Quel che bisogna sapere sulla Siria è anzitutto che non è molto facile raccontare cosa stia accadendo e cosa sia accaduto fino a oggi. Ma è necessario parlarne, per scandagliare le fonti, capire a chi dare credibilità e soprattutto non permettere che su questa guerra — o rivoluzione che la si voglia chiamare — cada il silenzio.
A parlare della guerra civile siriana, iniziata il 15 marzo del 2011 con una rivoluzione contro il regime di Bashar al-Assad e sconfinata in vero e proprio conflitto civile nel 2012, è stato il giornalista del Sole 24 Ore Ugo Tramballi, che alle spalle ha un’esperienza molto approfondita sul Libano. Insieme a lui, voci diverse di cronisti. L’americano Sam Dagher, corrispondente del Wall Street Journal, già in Iraq nel 1993 fino al ritiro delle truppe americane, poi distaccato sulla primavera araba, in Barein, Egitto e nella Libia di Gheddafi fino alla sua caduta.“È un conflitto polarizzato — ha spiegato Dagher — che divide il Medio Oriente per sette religiose.
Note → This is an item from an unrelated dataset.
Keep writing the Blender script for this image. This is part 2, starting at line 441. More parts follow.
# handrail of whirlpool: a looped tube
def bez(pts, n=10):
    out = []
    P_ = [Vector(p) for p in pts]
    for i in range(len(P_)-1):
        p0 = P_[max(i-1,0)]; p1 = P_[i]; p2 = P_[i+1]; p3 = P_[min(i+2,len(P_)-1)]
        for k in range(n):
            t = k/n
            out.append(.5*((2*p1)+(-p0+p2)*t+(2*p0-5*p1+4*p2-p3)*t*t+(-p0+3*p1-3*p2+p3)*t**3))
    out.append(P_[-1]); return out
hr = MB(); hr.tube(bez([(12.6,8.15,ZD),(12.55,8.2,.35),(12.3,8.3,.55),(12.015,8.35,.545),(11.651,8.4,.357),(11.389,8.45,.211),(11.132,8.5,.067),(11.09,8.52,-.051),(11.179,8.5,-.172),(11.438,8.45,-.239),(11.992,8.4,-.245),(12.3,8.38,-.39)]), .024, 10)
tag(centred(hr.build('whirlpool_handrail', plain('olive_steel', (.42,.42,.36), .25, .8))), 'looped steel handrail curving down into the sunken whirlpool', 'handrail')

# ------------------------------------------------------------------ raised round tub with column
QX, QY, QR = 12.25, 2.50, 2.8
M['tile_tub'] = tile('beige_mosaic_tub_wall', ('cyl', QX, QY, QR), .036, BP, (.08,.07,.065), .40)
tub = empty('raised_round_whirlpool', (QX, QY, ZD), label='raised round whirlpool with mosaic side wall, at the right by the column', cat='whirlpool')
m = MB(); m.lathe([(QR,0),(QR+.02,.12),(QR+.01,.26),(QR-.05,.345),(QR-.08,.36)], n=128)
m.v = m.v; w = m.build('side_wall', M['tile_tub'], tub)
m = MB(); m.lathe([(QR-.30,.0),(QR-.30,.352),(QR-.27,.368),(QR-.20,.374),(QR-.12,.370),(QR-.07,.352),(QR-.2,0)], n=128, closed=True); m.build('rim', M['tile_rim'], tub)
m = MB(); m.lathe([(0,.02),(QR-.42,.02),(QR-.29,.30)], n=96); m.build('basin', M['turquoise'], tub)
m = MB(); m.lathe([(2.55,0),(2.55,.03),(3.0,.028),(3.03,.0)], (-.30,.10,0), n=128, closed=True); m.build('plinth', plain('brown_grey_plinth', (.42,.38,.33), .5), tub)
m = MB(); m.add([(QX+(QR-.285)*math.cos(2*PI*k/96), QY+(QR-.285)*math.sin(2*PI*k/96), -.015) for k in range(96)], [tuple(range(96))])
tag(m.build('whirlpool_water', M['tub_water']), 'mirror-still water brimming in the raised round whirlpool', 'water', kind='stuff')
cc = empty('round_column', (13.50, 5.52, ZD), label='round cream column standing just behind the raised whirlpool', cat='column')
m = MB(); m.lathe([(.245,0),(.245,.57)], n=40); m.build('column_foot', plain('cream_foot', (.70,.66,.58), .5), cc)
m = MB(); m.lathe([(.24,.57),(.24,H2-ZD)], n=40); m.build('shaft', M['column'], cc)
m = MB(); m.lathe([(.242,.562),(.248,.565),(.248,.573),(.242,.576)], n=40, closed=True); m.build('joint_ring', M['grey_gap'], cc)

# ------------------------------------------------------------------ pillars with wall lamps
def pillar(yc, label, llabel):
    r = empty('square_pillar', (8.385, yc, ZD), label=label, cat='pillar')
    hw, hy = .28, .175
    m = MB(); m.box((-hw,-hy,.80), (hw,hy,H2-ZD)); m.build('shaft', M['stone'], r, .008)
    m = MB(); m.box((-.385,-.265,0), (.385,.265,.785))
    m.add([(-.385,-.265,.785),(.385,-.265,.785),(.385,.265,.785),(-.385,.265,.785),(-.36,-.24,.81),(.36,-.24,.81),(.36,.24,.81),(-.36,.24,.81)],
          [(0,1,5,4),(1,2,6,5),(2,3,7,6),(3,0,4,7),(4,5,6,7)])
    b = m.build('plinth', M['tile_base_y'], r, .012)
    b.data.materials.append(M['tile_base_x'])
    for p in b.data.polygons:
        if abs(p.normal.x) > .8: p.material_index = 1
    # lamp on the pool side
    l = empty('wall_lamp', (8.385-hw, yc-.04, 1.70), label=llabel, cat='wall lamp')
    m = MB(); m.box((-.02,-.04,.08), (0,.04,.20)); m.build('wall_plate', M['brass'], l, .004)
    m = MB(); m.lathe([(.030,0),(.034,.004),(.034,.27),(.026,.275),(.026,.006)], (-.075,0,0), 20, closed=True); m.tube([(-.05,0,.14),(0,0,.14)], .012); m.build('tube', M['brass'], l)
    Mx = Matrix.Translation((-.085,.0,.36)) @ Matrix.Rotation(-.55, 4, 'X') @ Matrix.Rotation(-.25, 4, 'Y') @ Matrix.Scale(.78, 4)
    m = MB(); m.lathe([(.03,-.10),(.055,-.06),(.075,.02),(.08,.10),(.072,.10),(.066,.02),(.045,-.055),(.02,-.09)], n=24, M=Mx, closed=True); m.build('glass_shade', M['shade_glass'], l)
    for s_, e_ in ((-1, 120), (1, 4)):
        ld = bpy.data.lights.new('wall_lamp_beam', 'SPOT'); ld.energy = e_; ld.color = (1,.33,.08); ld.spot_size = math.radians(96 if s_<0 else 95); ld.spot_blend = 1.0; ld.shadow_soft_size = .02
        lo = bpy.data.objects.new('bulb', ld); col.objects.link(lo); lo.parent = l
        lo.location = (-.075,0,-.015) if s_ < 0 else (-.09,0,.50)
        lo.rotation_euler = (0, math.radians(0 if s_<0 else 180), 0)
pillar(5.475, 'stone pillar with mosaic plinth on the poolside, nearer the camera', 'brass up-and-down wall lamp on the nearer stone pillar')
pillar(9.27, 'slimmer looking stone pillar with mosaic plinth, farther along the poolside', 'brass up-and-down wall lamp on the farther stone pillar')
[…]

Polarizza le persone a tal punto che il meglio che possiamo fare noi giornalisti è mettere insieme frammenti di verità, che compongano alla fine un’immagine globale”.
La mancanza di una vera tradizione di giornalismo in Siria è uno degli aspetti più importanti messi in luce dal tavolo dei relatori. “Negli ultimi 3 anni, i ribelli, gli insorti, i citizen journalists, non sono stati in grado di sviluppare voci indipendenti. Il loro modo di fare giornalismo è appiattito su quello di regime — ha spiegato Marwan Maalouf, co-fondatore nel 2011 del portale di informazione sul Medio Oriente, Menapolis — e vengono riportate notizie in qualche modo propagandistiche. I giornalisti stranieri, poi, hanno grossi problemi ad entrare in Siria oggi perché non abbiamo più zone sicure come qualche anno fa, gli stessi giornalisti dell’opposizione vengono rapiti dalle varie fazioni. La situazione è pericolosa”. E se dare una copertura di informazione è così complesso, una sensazione i cronisti l’hanno avuta. “È come se la popolazione sentisse che la situazione è sfuggita di mano. Il conflitto siriano ha prodotto un numero molto alto di testimonianze video, ma non si capisce chi dica la verità”.
Lo stesso Sakhr al-Makhadhi è oggi un giornalista freelance ma quando, nel 2004, ha iniziato a scrivere come blogger dei conflitti in Medio Oriente, aveva paura perché – dice – “non potevo parlare liberamente e usavo il visto da studente per entrare in Medio Oriente pur di non farmi riconoscere. In Siria come media abbiamo fallito perché non siamo riusciti a dare un’informazione puntuale e precisa, ma è anche vero che per quanto riguarda l’informazione istituzionale è impossibile separare la forza dei media di Assad e la forza militare. L’opposizione è in uno stato di confusione, si stanno scorporando”.
Nell’impossibilità di prevedere quanto durerà ancora questo conflitto, Ugo Tramballi ha sottolineato l’importanza di tenere alta l’attenzione mediatica, anche in Italia. “Finalmente si parla della Siria, in un Paese che non sembra più interessato a guardare a ciò che succede al di fuori dei suoi confini”.